Organization leader Patrick Trueman stated, “Leadership on TV decency is sorely needed. But, after a four year hiatus on decency enforcement at the FCC we can only hope that Wheeler’s better angels tell him to follow the will of the American public, and vigorously enforce the federal decency law, which he is free to do after the U. S. Supreme Court decision in FCC V. Fox of last June.”

RBR-TVBR observation: Here’s a news flash – Wheeler was short on specifics, period, regardless of topic. That was by design, and it follow the pattern we have seen for every single commissioner who we’ve seen interviewed by the Committee.

It was to be expected in particular on this issue. The Supreme Court, far from saying the FCC is free to enforce indecency as it sees fit, essentially sent it back to the drawing board. It did not make any specific suggestions, but ordered to make sure that stakeholders and the public are participants in the process, unlike the unilateral change in fleeting expletive enforcement inserted by former Chairman Michael Powell. And it said the rules need to be clear enough that broadcasters have half a chance of following them.

That has led to a proceeding on the matter. With the record open, there is little in the way of meaningful comment that Wheeler could have made.

We do know this, however – the proceeding is not intended to bring foul language and nudity onto broadcast television during primetime, which is what MIM has been contending.

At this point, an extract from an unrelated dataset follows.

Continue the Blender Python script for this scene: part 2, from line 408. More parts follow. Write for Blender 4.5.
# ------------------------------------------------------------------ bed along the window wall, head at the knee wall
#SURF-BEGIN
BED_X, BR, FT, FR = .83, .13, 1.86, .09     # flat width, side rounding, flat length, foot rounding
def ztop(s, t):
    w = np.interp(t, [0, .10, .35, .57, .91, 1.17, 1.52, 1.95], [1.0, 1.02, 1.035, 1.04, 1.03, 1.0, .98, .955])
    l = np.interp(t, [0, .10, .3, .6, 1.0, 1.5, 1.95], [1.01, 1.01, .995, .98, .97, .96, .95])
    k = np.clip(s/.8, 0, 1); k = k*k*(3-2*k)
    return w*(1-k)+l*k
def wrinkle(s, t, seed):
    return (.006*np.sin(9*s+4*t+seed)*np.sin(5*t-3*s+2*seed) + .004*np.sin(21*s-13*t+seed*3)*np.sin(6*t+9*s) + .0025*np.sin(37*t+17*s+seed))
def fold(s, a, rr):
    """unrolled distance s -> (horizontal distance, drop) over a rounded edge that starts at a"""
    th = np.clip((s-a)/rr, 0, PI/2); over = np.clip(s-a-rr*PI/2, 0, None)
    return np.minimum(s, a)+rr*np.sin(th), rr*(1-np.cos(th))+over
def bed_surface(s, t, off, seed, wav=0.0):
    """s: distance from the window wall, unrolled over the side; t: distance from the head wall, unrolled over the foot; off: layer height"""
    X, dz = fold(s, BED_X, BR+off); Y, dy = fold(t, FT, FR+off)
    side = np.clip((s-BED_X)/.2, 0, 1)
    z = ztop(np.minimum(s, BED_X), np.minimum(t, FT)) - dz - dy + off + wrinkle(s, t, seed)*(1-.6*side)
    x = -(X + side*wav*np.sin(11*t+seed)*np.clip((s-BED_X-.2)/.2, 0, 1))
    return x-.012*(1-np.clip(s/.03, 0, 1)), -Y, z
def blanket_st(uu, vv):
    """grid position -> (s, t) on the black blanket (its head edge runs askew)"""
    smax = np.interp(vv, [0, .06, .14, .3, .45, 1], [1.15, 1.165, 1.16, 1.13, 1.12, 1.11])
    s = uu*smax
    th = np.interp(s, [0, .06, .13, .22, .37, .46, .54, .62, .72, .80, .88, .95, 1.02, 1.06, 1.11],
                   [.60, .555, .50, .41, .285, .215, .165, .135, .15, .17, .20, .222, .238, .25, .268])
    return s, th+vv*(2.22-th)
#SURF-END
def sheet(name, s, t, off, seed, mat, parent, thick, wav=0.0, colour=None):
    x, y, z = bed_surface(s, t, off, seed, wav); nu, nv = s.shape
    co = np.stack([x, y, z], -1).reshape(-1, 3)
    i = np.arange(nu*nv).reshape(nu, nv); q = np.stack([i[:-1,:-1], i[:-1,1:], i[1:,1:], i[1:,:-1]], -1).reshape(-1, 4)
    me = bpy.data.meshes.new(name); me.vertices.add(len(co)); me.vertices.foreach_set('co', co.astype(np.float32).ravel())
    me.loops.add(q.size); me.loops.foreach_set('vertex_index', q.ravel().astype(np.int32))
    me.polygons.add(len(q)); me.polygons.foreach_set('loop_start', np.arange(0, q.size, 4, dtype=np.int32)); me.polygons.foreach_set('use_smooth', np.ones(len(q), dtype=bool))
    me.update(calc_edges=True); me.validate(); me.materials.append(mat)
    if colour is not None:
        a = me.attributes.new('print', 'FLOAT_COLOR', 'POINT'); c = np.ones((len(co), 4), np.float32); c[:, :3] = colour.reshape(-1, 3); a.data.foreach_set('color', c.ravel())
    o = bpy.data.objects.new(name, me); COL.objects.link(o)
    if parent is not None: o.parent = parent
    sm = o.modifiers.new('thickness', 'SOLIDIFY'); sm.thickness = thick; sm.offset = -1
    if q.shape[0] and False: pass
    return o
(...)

  1. For an idiot like Trueman(or that other idiot, PTC head Tim Winter) to suggest that FCC enforcement of “indecency” is the “will of the American people”, it’s asinine for him to think his group represents that so-called will, considering that there are over 300 million people living in the USA and the total number of members in his group would only cover .1% of the US population, if that.

    Just because one person finds something “offensive” doesn’t mean everybody finds it “offensive”(though it is offensive that 3 out of 5 unelected people in Washington can judge something “indecent” after the program in question airs).

    This is essentially the FCC’s last chance. The Supreme Court overturned the “fleeting” rules on due process grounds(FCC didn’t tell broadcasters ahead of time of rule change to “fleeting”) while not answering the questions of the constitutionality of the “indecency” rules……….yet. If the FCC ultimately decides to keep the rules as is, the FCC runs the risk of losing their “indecency” enforcement rules for good. The broadcast networks made it clear in their filings that they’re prepared to go back to SCOTUS to get Pacifica reversed if the FCC doesn’t change the rules to make those rules clearer as to what’s allowed and what’s not.